Only the lines from the first one through the line with "C.view_settings.exposure = 0.0" should be printed, exactly as they appear.

▸ AVAILABLE DATA:
* Start *
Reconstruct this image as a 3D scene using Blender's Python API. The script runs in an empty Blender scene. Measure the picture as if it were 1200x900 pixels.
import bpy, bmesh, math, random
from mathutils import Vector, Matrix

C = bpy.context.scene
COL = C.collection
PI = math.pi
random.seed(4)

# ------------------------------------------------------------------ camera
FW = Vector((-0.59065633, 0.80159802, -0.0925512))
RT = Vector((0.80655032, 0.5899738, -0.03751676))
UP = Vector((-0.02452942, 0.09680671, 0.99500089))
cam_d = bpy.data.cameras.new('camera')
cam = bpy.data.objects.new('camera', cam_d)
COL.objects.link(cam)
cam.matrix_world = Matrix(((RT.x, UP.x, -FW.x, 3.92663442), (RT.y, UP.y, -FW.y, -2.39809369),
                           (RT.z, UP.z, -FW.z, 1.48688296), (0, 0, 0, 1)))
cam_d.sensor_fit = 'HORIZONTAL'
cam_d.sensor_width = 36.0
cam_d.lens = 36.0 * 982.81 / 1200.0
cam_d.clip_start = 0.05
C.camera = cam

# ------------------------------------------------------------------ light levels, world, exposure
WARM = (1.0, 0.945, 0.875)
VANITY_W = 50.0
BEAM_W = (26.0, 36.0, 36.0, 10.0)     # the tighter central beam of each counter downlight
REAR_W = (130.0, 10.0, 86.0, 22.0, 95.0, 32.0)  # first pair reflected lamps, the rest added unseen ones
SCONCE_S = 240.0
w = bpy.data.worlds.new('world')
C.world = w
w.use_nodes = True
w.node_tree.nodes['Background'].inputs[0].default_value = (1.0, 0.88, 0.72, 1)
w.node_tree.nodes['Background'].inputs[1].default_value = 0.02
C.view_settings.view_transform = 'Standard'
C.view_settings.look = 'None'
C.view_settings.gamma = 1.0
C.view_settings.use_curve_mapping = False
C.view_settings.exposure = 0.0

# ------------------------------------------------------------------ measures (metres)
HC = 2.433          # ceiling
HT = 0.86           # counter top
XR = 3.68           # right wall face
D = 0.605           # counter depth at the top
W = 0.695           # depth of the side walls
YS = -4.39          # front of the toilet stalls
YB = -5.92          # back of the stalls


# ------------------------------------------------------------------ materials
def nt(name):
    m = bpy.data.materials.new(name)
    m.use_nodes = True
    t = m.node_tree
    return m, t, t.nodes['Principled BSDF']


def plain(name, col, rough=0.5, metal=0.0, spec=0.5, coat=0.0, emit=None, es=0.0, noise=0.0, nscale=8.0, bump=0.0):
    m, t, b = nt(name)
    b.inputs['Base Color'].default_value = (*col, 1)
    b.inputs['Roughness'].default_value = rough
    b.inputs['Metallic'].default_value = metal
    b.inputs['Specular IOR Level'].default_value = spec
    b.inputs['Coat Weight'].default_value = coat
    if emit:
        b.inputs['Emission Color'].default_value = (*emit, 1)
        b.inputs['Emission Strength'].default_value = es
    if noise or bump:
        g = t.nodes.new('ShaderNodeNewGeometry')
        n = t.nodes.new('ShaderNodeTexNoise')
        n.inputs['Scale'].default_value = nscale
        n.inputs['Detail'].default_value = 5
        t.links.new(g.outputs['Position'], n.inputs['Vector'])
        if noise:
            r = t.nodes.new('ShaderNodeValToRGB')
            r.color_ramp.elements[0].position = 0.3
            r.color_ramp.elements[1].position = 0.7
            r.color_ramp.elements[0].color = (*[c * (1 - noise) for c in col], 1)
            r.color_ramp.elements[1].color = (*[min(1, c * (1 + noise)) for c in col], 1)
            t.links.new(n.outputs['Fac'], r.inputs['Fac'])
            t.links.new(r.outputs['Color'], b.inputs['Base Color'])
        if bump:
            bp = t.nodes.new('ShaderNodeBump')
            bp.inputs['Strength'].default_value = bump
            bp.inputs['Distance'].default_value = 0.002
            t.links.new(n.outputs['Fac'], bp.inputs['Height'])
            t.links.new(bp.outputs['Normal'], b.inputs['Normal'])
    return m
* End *
▸ OUTPUT:
Reconstruct this image as a 3D scene using Blender's Python API. The script runs in an empty Blender scene. Measure the picture as if it were 1200x900 pixels.
import bpy, bmesh, math, random
from mathutils import Vector, Matrix

C = bpy.context.scene
COL = C.collection
PI = math.pi
random.seed(4)

# ------------------------------------------------------------------ camera
FW = Vector((-0.59065633, 0.80159802, -0.0925512))
RT = Vector((0.80655032, 0.5899738, -0.03751676))
UP = Vector((-0.02452942, 0.09680671, 0.99500089))
cam_d = bpy.data.cameras.new('camera')
cam = bpy.data.objects.new('camera', cam_d)
COL.objects.link(cam)
cam.matrix_world = Matrix(((RT.x, UP.x, -FW.x, 3.92663442), (RT.y, UP.y, -FW.y, -2.39809369),
                           (RT.z, UP.z, -FW.z, 1.48688296), (0, 0, 0, 1)))
cam_d.sensor_fit = 'HORIZONTAL'
cam_d.sensor_width = 36.0
cam_d.lens = 36.0 * 982.81 / 1200.0
cam_d.clip_start = 0.05
C.camera = cam

# ------------------------------------------------------------------ light levels, world, exposure
WARM = (1.0, 0.945, 0.875)
VANITY_W = 50.0
BEAM_W = (26.0, 36.0, 36.0, 10.0)     # the tighter central beam of each counter downlight
REAR_W = (130.0, 10.0, 86.0, 22.0, 95.0, 32.0)  # first pair reflected lamps, the rest added unseen ones
SCONCE_S = 240.0
w = bpy.data.worlds.new('world')
C.world = w
w.use_nodes = True
w.node_tree.nodes['Background'].inputs[0].default_value = (1.0, 0.88, 0.72, 1)
w.node_tree.nodes['Background'].inputs[1].default_value = 0.02
C.view_settings.view_transform = 'Standard'
C.view_settings.look = 'None'
C.view_settings.gamma = 1.0
C.view_settings.use_curve_mapping = False
C.view_settings.exposure = 0.0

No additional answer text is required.